Se in una prima fase l’Europa di Bruxelles aveva provocato la solitudine geopolitica dell’Italia, quest’ultima, però, ci ha messo molto del suo per consolidarla. Infatti gli allacciamenti del corridoio V per la nota opposizione NO TAV ad ovest e dissapori con la Slovenia ad est non sono stati ancora attuati. Conseguenza di ciò è che il fascio infrastrutturale paneuropeo, al momento, si giova del collegamento Lione-Strasburgo-Budapest a nord delle Alpi evitando l’Italia e facendo la gioia dell’Europa continentale.
Il “cardo” Berlino-Palermo finisce miserevolmente a Napoli perché la Salerno-Reggio Calabria è solo un “flatus voci” dei politici, il ponte sullo Stretto è un programma rinviato sine die e il trasporto ferroviario – per dirla con Tremonti – viaggia così lento che non si spiaccicano moscerini sui parabrezza delle motrici. Conseguenza di ciò è che il porto di Gioia Tauro, già privo di zona retroportuale, manca anche di infrastrutture di trasporto adeguate talchè un “casello” fondamentale dell’autostrada del mare non funziona e con esso si tronca un canale mediterraneo. Gli altri porti del sistema italiano mancano di fondali profondi e l’hub di Genova non riesce a far arrivare concorrenzialmente le merci nella Mitteleuropa e nell’Europa orientale. E’ noto che le merci cinesi che entrano da Suez destinazione Vienna, circumnavigano la Spagna e la Francia fino al Mare del Nord perché, sfruttando la logistica continentale arrivano sui mercati una settimana prima che partendo da Genova. Con ciò si depotenzia il sistema infrastrutturale delle autostrade del mare.
Il collegamento trasversale Civitavecchia-Orte-Mestre non funziona perché mancano 30 km nel tratto Civitavecchia-Vetralla ed il raddoppio della ferrovia Napoli-Bari è ancora al livello di contestatissimi studi costi-benefici.
Non sarebbe, certo, finita qui la descrizione delle cause intrinseche ed estrinseche che contribuiscono alla solitudine geopolitica dell’Italia, ma è d’uopo fermarci a questo punto per non andare in depressione.
A conclusione di questa dissertazione occorre ritornare a quanto ebbe a dire C. Schmitt nella citazione riportata più addietro.
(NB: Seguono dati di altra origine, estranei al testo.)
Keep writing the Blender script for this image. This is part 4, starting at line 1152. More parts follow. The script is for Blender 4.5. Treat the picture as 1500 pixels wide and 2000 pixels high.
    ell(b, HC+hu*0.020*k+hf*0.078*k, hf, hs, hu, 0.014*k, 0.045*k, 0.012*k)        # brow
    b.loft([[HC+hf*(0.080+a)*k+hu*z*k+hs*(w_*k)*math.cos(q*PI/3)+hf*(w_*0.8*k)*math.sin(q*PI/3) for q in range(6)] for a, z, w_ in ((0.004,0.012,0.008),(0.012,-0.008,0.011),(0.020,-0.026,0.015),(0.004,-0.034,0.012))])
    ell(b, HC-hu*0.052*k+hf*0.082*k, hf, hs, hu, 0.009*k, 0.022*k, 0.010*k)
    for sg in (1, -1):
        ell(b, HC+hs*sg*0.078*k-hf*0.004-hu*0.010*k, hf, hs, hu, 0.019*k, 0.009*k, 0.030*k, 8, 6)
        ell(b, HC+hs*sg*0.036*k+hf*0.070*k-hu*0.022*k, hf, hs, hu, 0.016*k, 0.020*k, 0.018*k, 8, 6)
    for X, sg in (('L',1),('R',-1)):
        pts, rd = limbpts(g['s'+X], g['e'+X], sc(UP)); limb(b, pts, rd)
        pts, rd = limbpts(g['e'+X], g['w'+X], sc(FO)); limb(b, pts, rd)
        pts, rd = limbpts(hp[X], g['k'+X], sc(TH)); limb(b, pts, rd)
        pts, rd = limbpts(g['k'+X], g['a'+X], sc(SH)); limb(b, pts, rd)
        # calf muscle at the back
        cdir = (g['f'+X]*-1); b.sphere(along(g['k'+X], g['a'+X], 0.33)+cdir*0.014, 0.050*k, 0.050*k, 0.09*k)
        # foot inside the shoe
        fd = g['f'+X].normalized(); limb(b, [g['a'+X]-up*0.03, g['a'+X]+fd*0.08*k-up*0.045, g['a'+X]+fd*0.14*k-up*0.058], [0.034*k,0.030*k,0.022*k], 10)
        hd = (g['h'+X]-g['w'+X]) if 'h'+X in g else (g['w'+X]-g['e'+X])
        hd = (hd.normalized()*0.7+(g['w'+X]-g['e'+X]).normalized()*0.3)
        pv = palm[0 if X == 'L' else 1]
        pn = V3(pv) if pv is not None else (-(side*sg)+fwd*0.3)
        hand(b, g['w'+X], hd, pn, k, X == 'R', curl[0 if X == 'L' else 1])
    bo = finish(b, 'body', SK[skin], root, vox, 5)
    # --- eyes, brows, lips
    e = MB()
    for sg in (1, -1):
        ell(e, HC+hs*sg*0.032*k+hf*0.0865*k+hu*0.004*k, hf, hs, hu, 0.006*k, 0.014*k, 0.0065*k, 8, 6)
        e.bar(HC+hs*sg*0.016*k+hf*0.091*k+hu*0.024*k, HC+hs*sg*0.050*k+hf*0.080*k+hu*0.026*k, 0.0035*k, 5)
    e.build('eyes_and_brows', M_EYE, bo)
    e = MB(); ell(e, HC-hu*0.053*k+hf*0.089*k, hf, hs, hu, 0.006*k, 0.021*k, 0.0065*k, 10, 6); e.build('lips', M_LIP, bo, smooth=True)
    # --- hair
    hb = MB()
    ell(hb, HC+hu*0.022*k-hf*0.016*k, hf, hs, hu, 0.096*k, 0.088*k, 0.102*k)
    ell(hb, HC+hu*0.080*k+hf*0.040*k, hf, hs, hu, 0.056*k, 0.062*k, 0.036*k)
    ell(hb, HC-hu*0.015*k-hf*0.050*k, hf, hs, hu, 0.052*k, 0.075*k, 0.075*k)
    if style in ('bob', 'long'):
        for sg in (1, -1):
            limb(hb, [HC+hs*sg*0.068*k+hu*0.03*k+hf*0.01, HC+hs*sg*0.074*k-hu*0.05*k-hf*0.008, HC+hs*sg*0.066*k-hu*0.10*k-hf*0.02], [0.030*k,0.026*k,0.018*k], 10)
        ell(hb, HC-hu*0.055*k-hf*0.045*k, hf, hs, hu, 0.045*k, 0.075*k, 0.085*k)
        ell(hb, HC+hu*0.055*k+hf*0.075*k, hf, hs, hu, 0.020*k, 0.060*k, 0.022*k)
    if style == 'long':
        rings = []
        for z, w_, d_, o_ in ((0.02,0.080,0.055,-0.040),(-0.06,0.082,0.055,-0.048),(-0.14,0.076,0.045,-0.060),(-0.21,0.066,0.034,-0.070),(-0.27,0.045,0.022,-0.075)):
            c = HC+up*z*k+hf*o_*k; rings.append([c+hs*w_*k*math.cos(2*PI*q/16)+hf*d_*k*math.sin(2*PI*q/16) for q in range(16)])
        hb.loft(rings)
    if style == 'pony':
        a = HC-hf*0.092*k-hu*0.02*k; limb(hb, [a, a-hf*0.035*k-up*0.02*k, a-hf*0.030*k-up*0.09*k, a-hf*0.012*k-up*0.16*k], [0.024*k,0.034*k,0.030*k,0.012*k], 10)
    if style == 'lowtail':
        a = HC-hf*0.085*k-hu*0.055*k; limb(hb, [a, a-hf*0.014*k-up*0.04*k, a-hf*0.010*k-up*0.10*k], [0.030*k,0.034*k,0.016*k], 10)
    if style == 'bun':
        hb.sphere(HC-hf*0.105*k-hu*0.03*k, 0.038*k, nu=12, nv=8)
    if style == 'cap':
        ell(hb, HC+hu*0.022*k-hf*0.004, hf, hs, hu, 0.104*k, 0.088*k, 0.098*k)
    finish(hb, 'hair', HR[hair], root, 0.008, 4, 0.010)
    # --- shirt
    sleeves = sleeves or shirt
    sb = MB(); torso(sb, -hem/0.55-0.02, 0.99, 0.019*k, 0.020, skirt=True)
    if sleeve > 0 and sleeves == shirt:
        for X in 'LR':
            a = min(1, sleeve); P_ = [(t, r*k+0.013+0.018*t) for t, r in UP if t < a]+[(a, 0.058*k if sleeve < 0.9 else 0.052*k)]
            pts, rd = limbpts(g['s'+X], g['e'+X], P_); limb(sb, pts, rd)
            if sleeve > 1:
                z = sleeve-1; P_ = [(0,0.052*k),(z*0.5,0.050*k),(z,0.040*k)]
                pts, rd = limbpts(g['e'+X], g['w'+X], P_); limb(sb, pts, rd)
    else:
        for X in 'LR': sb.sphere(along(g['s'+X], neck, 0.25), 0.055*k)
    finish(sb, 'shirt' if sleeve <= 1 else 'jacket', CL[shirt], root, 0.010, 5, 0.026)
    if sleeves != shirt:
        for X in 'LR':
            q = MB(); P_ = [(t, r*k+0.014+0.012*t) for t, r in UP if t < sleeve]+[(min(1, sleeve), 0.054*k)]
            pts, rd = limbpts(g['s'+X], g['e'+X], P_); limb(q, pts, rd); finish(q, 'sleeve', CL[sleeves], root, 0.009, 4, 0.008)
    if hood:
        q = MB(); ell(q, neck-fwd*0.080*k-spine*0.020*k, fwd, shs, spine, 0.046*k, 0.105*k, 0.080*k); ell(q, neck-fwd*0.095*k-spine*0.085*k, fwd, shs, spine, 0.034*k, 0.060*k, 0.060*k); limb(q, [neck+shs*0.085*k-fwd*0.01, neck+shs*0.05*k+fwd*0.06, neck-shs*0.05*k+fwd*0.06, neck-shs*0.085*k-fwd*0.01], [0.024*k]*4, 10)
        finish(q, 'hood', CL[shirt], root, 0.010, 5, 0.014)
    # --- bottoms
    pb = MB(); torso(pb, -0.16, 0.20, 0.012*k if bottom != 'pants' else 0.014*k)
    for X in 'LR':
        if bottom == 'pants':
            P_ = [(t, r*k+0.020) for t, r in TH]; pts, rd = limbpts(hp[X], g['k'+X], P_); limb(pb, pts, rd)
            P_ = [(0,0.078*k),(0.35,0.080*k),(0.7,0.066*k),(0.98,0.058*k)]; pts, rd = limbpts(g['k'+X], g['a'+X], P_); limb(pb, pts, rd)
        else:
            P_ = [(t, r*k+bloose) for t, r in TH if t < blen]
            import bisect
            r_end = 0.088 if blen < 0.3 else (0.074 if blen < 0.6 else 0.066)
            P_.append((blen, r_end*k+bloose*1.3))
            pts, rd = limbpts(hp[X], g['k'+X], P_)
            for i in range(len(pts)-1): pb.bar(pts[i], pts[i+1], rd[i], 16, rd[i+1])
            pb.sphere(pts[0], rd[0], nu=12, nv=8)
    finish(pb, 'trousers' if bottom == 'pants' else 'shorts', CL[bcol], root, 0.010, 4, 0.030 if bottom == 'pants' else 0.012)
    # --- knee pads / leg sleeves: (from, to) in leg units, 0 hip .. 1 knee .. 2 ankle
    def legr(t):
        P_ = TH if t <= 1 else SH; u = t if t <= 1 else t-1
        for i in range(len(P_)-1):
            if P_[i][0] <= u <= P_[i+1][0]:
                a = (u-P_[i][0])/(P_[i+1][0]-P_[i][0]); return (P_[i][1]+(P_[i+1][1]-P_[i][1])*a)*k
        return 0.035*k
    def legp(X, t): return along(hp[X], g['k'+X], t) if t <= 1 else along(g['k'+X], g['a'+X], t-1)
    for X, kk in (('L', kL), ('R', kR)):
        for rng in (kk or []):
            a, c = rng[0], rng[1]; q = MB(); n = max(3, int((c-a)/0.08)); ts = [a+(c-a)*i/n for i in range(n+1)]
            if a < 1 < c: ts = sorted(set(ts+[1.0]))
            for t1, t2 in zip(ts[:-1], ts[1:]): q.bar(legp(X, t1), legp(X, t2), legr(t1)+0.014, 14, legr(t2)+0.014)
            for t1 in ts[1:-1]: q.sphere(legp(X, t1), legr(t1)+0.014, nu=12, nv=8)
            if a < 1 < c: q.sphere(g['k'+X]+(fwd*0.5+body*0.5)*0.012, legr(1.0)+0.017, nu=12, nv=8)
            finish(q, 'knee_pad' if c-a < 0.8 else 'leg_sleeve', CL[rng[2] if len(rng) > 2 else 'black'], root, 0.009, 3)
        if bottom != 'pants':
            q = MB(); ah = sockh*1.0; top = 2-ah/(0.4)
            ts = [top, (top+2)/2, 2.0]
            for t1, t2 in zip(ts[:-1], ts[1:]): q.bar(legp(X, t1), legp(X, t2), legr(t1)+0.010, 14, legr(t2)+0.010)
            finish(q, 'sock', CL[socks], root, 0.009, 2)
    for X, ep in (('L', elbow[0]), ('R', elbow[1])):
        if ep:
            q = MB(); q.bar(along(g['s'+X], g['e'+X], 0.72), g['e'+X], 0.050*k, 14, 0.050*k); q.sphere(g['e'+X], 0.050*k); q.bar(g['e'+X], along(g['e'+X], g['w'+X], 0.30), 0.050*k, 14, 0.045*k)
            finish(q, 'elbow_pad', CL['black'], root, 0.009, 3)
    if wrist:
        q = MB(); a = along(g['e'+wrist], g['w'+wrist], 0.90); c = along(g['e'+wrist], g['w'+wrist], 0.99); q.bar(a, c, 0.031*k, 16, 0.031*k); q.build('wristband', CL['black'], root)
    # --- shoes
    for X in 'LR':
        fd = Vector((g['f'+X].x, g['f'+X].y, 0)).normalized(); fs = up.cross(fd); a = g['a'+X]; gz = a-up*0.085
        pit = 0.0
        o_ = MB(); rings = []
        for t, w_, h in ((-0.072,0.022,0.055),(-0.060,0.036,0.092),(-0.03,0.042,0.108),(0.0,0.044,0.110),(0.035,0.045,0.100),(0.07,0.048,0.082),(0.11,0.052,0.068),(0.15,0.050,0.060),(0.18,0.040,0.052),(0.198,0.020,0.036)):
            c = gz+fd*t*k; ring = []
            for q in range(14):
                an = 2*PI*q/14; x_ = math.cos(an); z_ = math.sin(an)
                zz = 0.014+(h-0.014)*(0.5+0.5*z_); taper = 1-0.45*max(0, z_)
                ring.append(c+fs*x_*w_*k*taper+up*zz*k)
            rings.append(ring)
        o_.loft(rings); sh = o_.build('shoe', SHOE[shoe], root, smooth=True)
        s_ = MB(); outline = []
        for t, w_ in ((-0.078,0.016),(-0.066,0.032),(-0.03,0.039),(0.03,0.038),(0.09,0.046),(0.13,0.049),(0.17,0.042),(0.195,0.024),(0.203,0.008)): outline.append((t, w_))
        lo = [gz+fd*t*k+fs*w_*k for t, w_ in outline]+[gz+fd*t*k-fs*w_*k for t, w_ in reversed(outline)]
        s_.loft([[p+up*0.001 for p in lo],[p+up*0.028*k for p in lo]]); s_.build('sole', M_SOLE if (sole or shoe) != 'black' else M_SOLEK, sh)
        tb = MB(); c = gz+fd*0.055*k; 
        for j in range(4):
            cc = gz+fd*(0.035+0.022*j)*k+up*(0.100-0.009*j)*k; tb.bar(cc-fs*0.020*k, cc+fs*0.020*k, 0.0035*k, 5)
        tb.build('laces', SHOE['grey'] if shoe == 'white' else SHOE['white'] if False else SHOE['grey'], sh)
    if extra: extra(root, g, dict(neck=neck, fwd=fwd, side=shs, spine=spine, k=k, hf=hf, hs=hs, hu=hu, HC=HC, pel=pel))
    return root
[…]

Se l’ordinamento spaziale è la forma secondo la quale una comunità si afferma, un’Europa limitata alla sola espressione continentale senza il Mediterraneo è destinata a non affermarsi mai come comunità politica. Sarebbe, forse, ricca economicamente, ma un nano sulla scena globale. Un ecumene europeo, situato nel baricentro delle grandi masse continentali qual è il Mediterraneo, sarebbe invece un gigante della storia ove attuasse una politica capace di mediare e comporre le diverse identità che si affacciano su questo mare sublimandole in un organismo territoriale di livello superiore. La strada verso l’ecumene passa per la strutturazione del territorio cominciando dall’Italia e dal Mediterraneo.
Come fu in origine quando, alla fine del processo di ordinamento spaziale, tutte le strade dell’ecumene portarono a Roma.